Morning at Wash U with Shahrnush Parsipur

Matt Miller invited to me to an event today at Wash U. Students and people from the community met with Shahrnush Parsipur, one of the foremost writers in Iran. Fatima Keshavarz translated the question and answer for 75 minutes, as people freely asked her what was on their minds.

I was impressed with her presence, conscience, and devotion to her path.

I jotted down a few things from her generous responses….

Writing is a lonely pursuit, you do it alone. She reminded me of Proust in Time Regained, “Real books should be the offspring not of daylight and casual talk but of darkness and silence.”

Writing connects you to everything.

She read Dickens’ Great Expectations 35 times. And I’ve only read The Brothers Karamazov eight times!

She loves Dostoevsky; her favorite book by him is The Possessed (also translated as The Demons); I think I’ll start that this weekend.

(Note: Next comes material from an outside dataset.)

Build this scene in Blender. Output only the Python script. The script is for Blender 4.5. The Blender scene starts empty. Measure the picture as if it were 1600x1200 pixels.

When she was in prison she’d wait till everyone else fell asleep, then she would write practically till dawn.

About the prisoners she met (criminals, addicts, etc.), she quoted a line from Brecht, “A human being is a human being,” which evoked in me the line I learned from Pema Chödron, “Just like me, she wants to be happy, she doesn’t want to suffer.” She said, “99% of the people you meet in prison are just like us.”

Ernesto Cardenal said that first he was formed by the Gospels, only later Marx. Parsipur mentioned “Sufi love” a few times; I wonder if in the 60s and 70s there were people like Cardenal in Iran: first they had Sufism, later Marx was integrated.

She had the distinction of being imprisoned in Iran before the Revolution and after the Revolution.

After all the criminal destruction we have wreaked on Afghanistan and Iraq in the last decade,  how many of our writers ended up in prison for resisting the imperial violence of the Bush and Obama administrations? No, not just writers, all of us, how many of us citizens?